Pledging "a war without mercy against drug-traffickers," Sarkozy rather drowned the more positive measures like "second chance" schools for dropouts and 100,000 new job-training positions and $700 million in public transport to "de-ghettoize" the banlieues.
And in Britain, Rowan Williams, the spiritual head of the Anglican Church worldwide as Archbishop of Canterbury, has provoked huge controversy by suggesting that the introduction of Shariah Islamic law is "unavoidable" in Britain.
The spokesman for Prime Minister Gordon Brown rejected the notion, saying, "British laws should be based on British values." The opposition Conservative party said it was "unacceptable." Nick Clegg, the leader of the Liberal-Democrat party, said, "We cannot have a situation where there is one law for one person and different laws for another."
The European Court of Human Rights has already ruled that Shariah is incompatible with democracy, because of its treatment of women, its code of punishment and its denial of religious freedom. (If a Christian missionary succeeds in converting a Muslim, in theory they could both face the death penalty under strict Shariah law.)
The archbishop argues that British law has traditionally been rather relaxed about accommodating other faiths. Catholic doctors in the National Health Service are not required to perform abortions. Jewish religious courts in Britain settle issues like divorce, and the British government is already planning to issue Treasury bonds that conform to Shariah financial law against usury.
Since there are close to 2 million Muslims in Britain, the Archbishop counsels against giving them the stark choice between obeying the state law or their religion. That could alienate them from British law altogether.
"There's a place for finding what would be a constructive accommodation with some aspects of Muslim law, as we already do with some other aspects of religious law," he notes.
The archbishop stresses that Shariah law and Islamic traditions need to be better understood and not left to "sensational reporting and opinion polls" that make reasonable discussion impossible. The difficulty will be in drawing the line and defining where Shariah stops and where British (or European) law and custom prevail.
In practice, this would mean that "honor killings" of Muslim girls who date Christian boys are treated as murder, and religious freedom to convert from one faith to another must be accepted. It would certainly mean that Muslim women are entitled to wear headscarves if they wish (which they may not in French schools). But what of Muslim women who refuse a subordinate role in a family? What of the right of Gert Wilders to exercise his free speech on Islam, or the right of radical Muslims to publish articles praising al-Qaida?
These issues and not only difficult in themselves and symbolic of a serious clash of values on which each side may find it tough to compromise, but they also involve the nature of that intriguing work-in-progress, the European Union.
With the French government already giving a firm "No," can the EU accept a predominantly Muslim state like Turkey into the club? It has already in principle said it is prepared to accept the predominantly Muslim Bosnians and later this month is likely to be faced with a unilateral declaration of independence from the Muslims of Kosovo, who also expect a swift transition into the EU.

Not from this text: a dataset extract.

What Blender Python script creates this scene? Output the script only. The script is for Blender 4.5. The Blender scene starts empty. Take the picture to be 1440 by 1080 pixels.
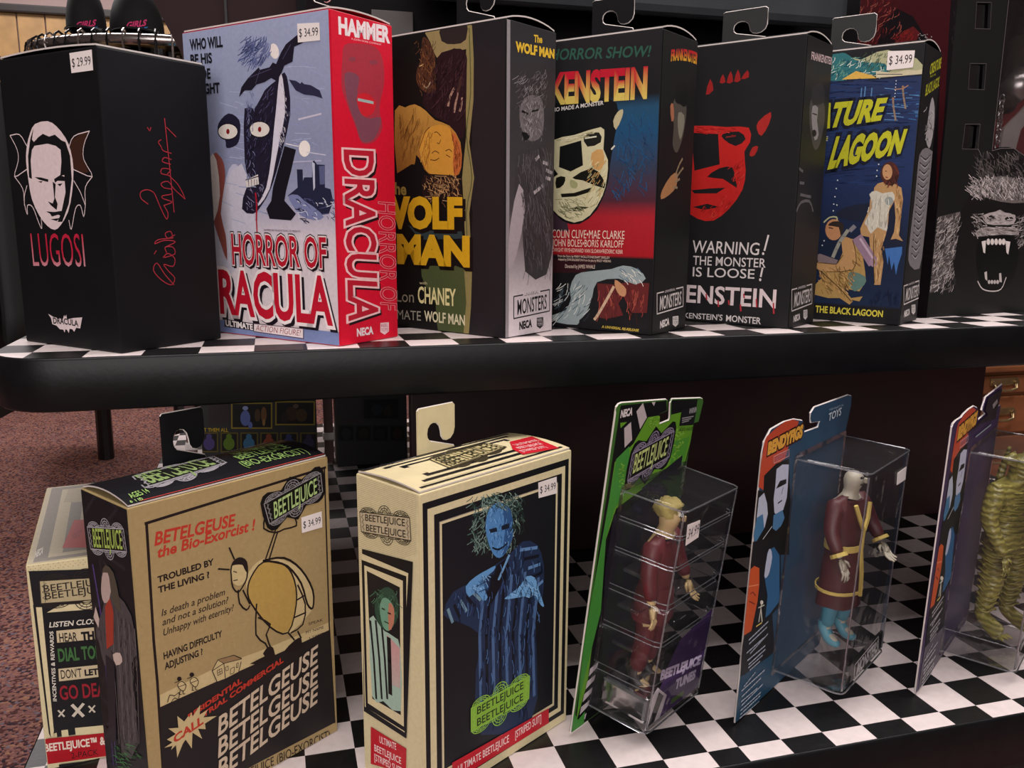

The statement Saturday at the Munich security conference by Turkish Prime Minister Tayyip Erdogan, insisting that he will not accept anything short of full EU membership, keeps the issue high on the EU agenda. It now jostles for space in the headlines alongside the demands from senior figures in the Church of England that their Archbishop retract his remarks on Shariah law or resign. So much for his free speech.